TASK:
Return the listing below unchanged, minus its pictures.

──────── INFORMATION SUPPLIED

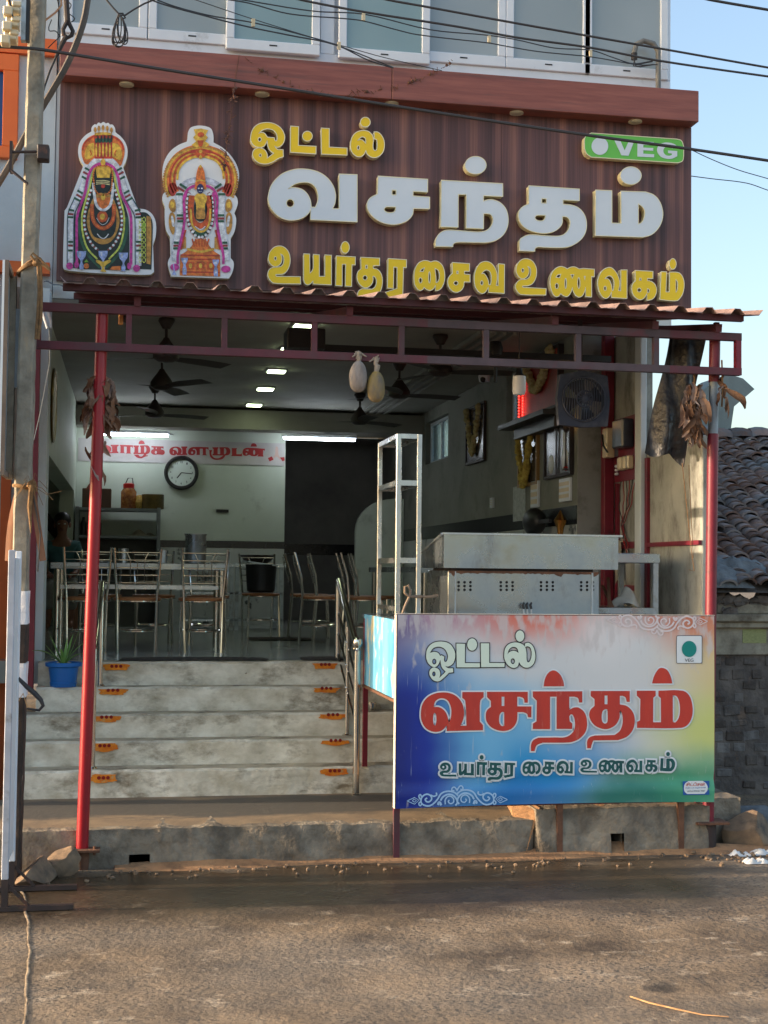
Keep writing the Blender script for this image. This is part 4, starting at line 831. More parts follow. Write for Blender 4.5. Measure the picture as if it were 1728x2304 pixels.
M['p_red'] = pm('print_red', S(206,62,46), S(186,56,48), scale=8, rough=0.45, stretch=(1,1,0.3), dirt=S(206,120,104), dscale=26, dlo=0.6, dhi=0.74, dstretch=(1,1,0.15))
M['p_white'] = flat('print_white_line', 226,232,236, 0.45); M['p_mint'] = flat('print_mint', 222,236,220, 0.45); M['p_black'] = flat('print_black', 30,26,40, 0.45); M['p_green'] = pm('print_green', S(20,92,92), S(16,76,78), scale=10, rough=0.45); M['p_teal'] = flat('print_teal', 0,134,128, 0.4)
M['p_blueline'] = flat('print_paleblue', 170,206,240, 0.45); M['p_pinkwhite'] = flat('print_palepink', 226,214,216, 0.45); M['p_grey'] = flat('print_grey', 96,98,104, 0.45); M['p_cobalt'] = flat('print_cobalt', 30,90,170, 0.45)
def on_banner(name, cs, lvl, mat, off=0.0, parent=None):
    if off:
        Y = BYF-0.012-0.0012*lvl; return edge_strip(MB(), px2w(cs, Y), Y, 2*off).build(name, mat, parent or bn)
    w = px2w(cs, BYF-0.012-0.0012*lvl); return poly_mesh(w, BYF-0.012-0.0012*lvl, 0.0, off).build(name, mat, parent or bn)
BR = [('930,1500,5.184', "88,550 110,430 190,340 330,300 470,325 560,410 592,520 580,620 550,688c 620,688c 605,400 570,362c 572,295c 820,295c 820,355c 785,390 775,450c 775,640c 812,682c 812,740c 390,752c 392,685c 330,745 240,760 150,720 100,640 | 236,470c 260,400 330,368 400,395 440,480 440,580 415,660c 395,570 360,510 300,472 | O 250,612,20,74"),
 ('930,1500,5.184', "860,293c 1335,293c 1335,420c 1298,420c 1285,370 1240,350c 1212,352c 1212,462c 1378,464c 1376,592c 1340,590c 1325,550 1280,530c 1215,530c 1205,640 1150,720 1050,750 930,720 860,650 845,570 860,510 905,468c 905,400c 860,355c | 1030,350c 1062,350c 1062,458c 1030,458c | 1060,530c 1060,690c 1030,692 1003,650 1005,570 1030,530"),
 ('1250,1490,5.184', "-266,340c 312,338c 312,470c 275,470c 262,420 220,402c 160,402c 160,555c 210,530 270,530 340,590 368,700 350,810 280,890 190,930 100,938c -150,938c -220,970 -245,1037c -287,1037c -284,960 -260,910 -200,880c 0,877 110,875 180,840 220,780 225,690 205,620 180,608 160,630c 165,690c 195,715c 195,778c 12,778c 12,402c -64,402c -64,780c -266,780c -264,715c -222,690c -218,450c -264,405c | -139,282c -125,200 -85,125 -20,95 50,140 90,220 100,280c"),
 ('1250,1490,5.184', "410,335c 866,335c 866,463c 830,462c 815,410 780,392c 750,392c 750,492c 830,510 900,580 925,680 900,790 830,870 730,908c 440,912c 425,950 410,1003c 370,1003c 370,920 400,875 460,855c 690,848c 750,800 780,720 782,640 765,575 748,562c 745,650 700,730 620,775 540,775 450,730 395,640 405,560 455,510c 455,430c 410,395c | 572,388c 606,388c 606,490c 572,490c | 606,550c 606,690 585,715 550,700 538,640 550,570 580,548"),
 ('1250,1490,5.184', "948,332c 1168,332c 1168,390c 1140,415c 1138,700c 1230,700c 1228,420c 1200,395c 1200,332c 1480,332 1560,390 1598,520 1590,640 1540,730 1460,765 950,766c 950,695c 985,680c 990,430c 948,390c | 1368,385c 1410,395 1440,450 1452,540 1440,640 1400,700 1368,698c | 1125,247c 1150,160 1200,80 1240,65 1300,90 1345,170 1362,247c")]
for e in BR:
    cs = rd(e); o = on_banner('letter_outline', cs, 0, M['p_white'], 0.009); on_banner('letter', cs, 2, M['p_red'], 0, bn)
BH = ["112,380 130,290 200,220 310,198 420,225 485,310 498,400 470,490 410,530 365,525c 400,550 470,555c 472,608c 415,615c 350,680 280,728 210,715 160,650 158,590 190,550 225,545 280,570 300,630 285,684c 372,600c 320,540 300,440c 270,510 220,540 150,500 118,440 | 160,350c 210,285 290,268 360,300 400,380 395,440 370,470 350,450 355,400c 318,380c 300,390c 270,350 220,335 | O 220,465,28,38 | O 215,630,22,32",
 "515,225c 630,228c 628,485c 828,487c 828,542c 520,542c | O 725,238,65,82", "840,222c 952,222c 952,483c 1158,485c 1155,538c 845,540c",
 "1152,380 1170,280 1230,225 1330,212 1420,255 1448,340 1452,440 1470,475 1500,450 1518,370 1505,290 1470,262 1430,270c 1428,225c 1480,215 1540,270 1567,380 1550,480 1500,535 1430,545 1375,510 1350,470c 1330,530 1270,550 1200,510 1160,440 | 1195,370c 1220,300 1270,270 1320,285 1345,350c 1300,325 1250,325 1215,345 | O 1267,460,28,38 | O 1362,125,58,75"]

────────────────

RESULT OF THIS TASK:
Keep writing the Blender script for this image. This is part 4, starting at line 831. More parts follow. Write for Blender 4.5. Measure the picture as if it were 1728x2304 pixels.
M['p_red'] = pm('print_red', S(206,62,46), S(186,56,48), scale=8, rough=0.45, stretch=(1,1,0.3), dirt=S(206,120,104), dscale=26, dlo=0.6, dhi=0.74, dstretch=(1,1,0.15))
M['p_white'] = flat('print_white_line', 226,232,236, 0.45); M['p_mint'] = flat('print_mint', 222,236,220, 0.45); M['p_black'] = flat('print_black', 30,26,40, 0.45); M['p_green'] = pm('print_green', S(20,92,92), S(16,76,78), scale=10, rough=0.45); M['p_teal'] = flat('print_teal', 0,134,128, 0.4)
M['p_blueline'] = flat('print_paleblue', 170,206,240, 0.45); M['p_pinkwhite'] = flat('print_palepink', 226,214,216, 0.45); M['p_grey'] = flat('print_grey', 96,98,104, 0.45); M['p_cobalt'] = flat('print_cobalt', 30,90,170, 0.45)
def on_banner(name, cs, lvl, mat, off=0.0, parent=None):
    if off:
        Y = BYF-0.012-0.0012*lvl; return edge_strip(MB(), px2w(cs, Y), Y, 2*off).build(name, mat, parent or bn)
    w = px2w(cs, BYF-0.012-0.0012*lvl); return poly_mesh(w, BYF-0.012-0.0012*lvl, 0.0, off).build(name, mat, parent or bn)
BR = [('930,1500,5.184', "88,550 110,430 190,340 330,300 470,325 560,410 592,520 580,620 550,688c 620,688c 605,400 570,362c 572,295c 820,295c 820,355c 785,390 775,450c 775,640c 812,682c 812,740c 390,752c 392,685c 330,745 240,760 150,720 100,640 | 236,470c 260,400 330,368 400,395 440,480 440,580 415,660c 395,570 360,510 300,472 | O 250,612,20,74"),
 ('930,1500,5.184', "860,293c 1335,293c 1335,420c 1298,420c 1285,370 1240,350c 1212,352c 1212,462c 1378,464c 1376,592c 1340,590c 1325,550 1280,530c 1215,530c 1205,640 1150,720 1050,750 930,720 860,650 845,570 860,510 905,468c 905,400c 860,355c | 1030,350c 1062,350c 1062,458c 1030,458c | 1060,530c 1060,690c 1030,692 1003,650 1005,570 1030,530"),
 ('1250,1490,5.184', "-266,340c 312,338c 312,470c 275,470c 262,420 220,402c 160,402c 160,555c 210,530 270,530 340,590 368,700 350,810 280,890 190,930 100,938c -150,938c -220,970 -245,1037c -287,1037c -284,960 -260,910 -200,880c 0,877 110,875 180,840 220,780 225,690 205,620 180,608 160,630c 165,690c 195,715c 195,778c 12,778c 12,402c -64,402c -64,780c -266,780c -264,715c -222,690c -218,450c -264,405c | -139,282c -125,200 -85,125 -20,95 50,140 90,220 100,280c"),
 ('1250,1490,5.184', "410,335c 866,335c 866,463c 830,462c 815,410 780,392c 750,392c 750,492c 830,510 900,580 925,680 900,790 830,870 730,908c 440,912c 425,950 410,1003c 370,1003c 370,920 400,875 460,855c 690,848c 750,800 780,720 782,640 765,575 748,562c 745,650 700,730 620,775 540,775 450,730 395,640 405,560 455,510c 455,430c 410,395c | 572,388c 606,388c 606,490c 572,490c | 606,550c 606,690 585,715 550,700 538,640 550,570 580,548"),
 ('1250,1490,5.184', "948,332c 1168,332c 1168,390c 1140,415c 1138,700c 1230,700c 1228,420c 1200,395c 1200,332c 1480,332 1560,390 1598,520 1590,640 1540,730 1460,765 950,766c 950,695c 985,680c 990,430c 948,390c | 1368,385c 1410,395 1440,450 1452,540 1440,640 1400,700 1368,698c | 1125,247c 1150,160 1200,80 1240,65 1300,90 1345,170 1362,247c")]
for e in BR:
    cs = rd(e); o = on_banner('letter_outline', cs, 0, M['p_white'], 0.009); on_banner('letter', cs, 2, M['p_red'], 0, bn)
BH = ["112,380 130,290 200,220 310,198 420,225 485,310 498,400 470,490 410,530 365,525c 400,550 470,555c 472,608c 415,615c 350,680 280,728 210,715 160,650 158,590 190,550 225,545 280,570 300,630 285,684c 372,600c 320,540 300,440c 270,510 220,540 150,500 118,440 | 160,350c 210,285 290,268 360,300 400,380 395,440 370,470 350,450 355,400c 318,380c 300,390c 270,350 220,335 | O 220,465,28,38 | O 215,630,22,32",
 "515,225c 630,228c 628,485c 828,487c 828,542c 520,542c | O 725,238,65,82", "840,222c 952,222c 952,483c 1158,485c 1155,538c 845,540c",
 "1152,380 1170,280 1230,225 1330,212 1420,255 1448,340 1452,440 1470,475 1500,450 1518,370 1505,290 1470,262 1430,270c 1428,225c 1480,215 1540,270 1567,380 1550,480 1500,535 1430,545 1375,510 1350,470c 1330,530 1270,550 1200,510 1160,440 | 1195,370c 1220,300 1270,270 1320,285 1345,350c 1300,325 1250,325 1215,345 | O 1267,460,28,38 | O 1362,125,58,75"]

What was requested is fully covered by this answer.